▸ **Records with scene code**

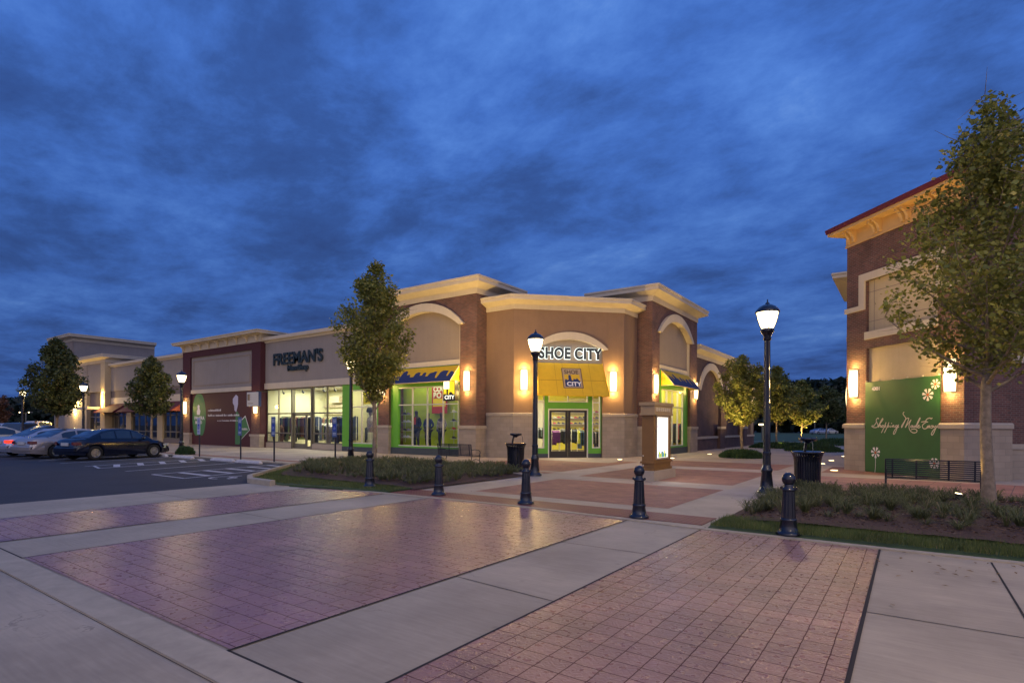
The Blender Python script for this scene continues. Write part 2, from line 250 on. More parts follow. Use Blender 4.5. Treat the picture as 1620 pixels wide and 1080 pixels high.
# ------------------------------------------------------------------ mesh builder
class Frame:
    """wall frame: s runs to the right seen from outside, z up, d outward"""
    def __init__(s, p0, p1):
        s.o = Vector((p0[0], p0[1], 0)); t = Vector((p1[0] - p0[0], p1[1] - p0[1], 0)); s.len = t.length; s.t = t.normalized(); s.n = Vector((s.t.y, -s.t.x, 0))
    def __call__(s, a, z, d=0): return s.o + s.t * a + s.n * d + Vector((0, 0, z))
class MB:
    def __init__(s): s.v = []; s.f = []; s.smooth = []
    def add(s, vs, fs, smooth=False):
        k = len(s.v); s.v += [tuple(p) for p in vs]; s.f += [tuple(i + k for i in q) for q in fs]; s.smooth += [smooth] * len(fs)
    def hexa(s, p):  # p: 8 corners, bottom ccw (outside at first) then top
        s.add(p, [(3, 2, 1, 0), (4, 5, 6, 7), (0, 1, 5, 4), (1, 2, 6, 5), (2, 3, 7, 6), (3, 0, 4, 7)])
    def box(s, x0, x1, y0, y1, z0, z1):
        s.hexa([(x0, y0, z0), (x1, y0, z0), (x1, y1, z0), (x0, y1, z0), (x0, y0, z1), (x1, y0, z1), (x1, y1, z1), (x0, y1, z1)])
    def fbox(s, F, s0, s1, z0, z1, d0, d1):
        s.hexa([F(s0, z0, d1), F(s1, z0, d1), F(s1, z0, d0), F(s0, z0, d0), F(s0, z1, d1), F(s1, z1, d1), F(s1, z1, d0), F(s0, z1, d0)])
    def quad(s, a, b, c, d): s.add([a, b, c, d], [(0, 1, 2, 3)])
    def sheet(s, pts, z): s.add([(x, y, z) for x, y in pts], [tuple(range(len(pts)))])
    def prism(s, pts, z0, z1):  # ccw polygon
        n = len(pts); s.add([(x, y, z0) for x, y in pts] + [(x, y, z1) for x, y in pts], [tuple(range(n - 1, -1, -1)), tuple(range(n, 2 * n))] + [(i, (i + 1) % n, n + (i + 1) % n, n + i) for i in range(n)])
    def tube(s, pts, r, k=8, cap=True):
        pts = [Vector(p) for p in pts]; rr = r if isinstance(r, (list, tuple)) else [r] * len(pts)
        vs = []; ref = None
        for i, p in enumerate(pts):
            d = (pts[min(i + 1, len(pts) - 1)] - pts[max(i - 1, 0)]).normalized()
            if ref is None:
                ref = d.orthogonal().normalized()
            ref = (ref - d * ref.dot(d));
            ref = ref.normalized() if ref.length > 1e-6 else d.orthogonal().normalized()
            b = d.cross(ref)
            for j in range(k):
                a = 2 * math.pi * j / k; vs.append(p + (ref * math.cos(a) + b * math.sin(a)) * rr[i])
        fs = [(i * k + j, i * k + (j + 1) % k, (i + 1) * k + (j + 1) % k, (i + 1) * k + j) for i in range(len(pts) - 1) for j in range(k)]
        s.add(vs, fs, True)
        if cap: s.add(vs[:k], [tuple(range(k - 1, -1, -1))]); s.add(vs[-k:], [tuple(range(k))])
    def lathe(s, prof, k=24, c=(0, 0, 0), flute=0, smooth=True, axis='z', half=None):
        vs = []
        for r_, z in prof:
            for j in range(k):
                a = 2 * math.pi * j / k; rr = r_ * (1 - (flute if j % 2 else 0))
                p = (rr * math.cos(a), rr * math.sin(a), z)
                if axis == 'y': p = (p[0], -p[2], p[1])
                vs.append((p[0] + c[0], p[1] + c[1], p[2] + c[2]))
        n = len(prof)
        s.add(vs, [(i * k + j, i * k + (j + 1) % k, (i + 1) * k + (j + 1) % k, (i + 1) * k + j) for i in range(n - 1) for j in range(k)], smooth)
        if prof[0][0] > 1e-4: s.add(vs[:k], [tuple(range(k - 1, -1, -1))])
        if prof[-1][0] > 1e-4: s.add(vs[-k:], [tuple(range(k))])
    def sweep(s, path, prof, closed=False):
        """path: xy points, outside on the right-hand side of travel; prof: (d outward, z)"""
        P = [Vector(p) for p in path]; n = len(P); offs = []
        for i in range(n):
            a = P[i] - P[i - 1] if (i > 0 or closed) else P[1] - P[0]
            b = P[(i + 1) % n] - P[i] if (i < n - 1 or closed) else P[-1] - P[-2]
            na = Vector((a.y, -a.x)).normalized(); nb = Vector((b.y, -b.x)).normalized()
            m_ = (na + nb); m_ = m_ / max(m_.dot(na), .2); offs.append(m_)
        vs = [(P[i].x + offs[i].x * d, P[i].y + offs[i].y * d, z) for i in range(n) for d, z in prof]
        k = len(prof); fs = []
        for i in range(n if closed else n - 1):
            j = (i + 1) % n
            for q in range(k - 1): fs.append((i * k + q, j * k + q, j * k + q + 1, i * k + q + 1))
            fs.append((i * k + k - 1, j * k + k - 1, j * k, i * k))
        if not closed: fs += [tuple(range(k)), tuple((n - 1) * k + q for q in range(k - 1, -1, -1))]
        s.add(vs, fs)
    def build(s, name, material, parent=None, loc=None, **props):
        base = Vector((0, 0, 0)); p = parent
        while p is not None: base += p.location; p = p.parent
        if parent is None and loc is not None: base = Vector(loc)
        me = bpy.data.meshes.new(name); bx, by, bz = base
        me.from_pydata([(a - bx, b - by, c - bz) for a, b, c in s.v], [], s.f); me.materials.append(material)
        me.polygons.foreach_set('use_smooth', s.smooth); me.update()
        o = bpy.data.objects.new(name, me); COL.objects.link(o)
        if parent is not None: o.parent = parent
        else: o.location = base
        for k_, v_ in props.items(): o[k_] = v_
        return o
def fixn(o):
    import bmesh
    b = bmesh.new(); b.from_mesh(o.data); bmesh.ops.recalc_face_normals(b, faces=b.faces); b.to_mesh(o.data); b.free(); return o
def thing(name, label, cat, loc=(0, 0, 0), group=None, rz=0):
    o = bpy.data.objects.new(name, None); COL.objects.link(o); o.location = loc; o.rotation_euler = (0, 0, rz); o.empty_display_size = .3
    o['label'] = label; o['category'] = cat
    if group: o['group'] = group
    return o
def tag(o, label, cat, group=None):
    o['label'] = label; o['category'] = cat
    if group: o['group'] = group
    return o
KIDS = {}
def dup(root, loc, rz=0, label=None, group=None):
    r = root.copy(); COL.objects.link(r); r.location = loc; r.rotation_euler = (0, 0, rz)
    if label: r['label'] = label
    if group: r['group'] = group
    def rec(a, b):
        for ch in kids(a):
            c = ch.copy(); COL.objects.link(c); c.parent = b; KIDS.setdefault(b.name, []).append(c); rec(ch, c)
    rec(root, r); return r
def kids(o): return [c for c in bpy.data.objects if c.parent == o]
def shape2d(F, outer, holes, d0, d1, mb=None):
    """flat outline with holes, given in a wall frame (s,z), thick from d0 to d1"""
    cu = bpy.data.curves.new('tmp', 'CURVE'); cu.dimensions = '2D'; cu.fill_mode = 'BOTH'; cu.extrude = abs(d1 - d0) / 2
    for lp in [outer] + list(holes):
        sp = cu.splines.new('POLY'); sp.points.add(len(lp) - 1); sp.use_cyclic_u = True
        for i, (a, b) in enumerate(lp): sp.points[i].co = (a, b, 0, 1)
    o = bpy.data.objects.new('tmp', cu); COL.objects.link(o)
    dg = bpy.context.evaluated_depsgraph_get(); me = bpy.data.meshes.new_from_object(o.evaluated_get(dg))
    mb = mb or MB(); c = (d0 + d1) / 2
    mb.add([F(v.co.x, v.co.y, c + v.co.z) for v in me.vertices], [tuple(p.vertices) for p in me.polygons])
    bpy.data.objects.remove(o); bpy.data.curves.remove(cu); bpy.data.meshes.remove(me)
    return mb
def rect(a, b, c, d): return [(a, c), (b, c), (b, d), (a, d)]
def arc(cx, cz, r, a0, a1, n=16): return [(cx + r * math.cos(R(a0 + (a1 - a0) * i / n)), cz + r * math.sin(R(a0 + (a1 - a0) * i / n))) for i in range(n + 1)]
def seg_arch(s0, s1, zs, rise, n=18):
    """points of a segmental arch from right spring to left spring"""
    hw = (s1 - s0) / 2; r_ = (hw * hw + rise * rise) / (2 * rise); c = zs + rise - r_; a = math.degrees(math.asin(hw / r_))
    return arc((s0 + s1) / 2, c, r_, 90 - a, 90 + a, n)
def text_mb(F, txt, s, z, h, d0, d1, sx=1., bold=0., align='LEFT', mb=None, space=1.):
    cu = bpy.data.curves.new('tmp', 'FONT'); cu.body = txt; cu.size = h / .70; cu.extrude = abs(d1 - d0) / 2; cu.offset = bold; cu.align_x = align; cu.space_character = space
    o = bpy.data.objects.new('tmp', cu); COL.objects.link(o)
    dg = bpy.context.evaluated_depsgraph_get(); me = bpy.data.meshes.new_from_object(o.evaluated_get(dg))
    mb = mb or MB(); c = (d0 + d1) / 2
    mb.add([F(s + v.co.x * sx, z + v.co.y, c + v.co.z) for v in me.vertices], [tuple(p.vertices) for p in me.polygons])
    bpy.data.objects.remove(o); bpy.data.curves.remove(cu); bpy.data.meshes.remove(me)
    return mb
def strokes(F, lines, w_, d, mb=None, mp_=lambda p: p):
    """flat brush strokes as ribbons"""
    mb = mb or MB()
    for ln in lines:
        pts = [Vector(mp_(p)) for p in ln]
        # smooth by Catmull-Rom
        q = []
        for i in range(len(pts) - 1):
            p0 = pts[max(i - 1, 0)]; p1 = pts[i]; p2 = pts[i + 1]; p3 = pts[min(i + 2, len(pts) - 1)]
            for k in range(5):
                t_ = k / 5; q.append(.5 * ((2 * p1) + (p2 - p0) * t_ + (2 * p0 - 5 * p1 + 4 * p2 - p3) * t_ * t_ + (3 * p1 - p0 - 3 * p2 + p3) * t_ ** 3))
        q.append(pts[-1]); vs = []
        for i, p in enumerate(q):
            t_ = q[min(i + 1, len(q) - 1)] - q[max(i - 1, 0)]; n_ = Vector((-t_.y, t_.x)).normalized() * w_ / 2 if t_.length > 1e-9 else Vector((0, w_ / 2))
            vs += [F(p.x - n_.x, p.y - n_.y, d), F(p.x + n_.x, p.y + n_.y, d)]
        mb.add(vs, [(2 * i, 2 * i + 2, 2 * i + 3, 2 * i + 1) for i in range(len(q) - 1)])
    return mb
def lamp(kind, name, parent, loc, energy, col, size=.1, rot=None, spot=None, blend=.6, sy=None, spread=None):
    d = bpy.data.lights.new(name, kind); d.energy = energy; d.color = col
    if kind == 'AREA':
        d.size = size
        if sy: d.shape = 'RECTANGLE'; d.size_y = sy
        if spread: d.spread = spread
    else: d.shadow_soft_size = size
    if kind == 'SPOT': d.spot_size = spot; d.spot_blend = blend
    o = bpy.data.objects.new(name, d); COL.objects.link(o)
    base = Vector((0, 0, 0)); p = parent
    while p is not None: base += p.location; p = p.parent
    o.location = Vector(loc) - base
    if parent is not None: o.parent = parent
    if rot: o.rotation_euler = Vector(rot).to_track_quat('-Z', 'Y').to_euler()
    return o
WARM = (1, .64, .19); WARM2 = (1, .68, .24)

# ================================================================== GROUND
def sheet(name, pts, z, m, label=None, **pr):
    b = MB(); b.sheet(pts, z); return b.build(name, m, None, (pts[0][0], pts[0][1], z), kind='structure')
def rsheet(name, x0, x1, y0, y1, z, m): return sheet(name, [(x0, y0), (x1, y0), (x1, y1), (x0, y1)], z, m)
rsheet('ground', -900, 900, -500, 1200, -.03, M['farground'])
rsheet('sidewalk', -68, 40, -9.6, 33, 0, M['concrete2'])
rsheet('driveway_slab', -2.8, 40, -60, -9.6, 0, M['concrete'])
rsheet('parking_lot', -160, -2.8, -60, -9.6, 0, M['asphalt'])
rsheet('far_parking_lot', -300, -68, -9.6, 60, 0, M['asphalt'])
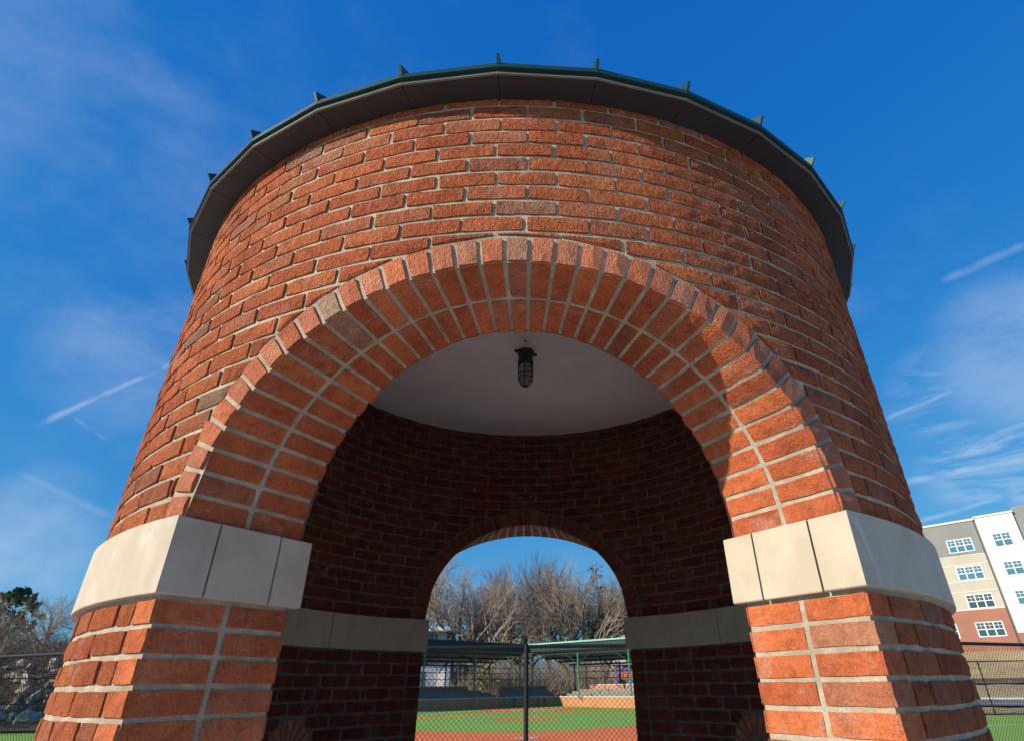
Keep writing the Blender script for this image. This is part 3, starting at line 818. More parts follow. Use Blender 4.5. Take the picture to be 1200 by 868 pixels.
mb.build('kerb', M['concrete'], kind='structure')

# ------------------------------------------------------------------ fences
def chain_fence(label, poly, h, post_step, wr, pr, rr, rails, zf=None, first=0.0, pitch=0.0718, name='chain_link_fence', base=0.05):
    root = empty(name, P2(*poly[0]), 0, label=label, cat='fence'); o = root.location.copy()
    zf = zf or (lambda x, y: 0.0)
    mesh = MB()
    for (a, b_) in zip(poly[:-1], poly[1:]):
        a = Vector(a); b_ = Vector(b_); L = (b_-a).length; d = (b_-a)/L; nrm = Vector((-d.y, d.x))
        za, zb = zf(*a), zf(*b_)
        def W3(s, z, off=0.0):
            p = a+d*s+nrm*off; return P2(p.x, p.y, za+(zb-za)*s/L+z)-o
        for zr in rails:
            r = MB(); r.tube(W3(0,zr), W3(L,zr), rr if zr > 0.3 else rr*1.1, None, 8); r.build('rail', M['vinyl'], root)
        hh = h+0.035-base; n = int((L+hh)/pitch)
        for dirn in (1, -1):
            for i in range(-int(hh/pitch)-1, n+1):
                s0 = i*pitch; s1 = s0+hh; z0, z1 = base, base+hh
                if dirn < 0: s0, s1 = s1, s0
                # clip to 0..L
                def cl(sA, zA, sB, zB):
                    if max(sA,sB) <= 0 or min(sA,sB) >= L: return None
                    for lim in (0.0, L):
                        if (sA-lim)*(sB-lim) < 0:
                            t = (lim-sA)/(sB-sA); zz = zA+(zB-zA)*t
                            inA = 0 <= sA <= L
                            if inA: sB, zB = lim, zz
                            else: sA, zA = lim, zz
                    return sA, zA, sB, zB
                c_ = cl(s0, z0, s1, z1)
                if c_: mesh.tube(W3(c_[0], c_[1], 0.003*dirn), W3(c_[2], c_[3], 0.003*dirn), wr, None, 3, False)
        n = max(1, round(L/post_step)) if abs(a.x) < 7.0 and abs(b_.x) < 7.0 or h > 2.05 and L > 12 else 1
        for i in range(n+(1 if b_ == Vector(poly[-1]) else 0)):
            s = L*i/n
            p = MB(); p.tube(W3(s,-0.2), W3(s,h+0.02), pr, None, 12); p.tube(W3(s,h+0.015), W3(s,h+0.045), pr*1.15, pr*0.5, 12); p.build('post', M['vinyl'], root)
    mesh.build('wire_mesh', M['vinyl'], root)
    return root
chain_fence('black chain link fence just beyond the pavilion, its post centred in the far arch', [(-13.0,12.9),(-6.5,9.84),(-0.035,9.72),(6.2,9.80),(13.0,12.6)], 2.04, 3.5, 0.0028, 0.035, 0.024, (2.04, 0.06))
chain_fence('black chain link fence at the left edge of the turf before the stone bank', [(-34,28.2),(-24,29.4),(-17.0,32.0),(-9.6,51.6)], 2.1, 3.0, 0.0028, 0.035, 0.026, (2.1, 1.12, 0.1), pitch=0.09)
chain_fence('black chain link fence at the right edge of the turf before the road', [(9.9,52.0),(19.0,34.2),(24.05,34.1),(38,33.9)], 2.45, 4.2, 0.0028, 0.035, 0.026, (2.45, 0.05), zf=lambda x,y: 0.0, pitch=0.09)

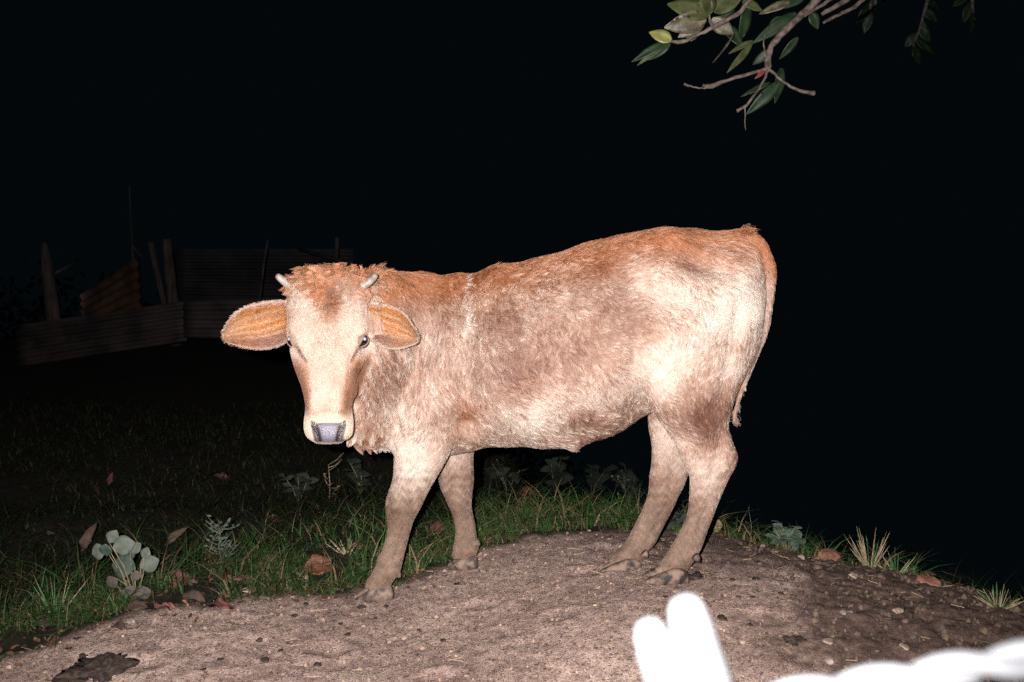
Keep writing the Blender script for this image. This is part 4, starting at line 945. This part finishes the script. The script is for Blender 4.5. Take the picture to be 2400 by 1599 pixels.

▸ **TASK GOAL**
Copy out only the lines above from the one with "by 868 pixels." to the one with "mb.build('kerb', M['concrete'], kind='structure')", inclusive, exactly as they stand.

▸ **ANSWER BELOW**
Keep writing the Blender script for this image. This is part 3, starting at line 818. More parts follow. Use Blender 4.5. Take the picture to be 1200 by 868 pixels.
mb.build('kerb', M['concrete'], kind='structure')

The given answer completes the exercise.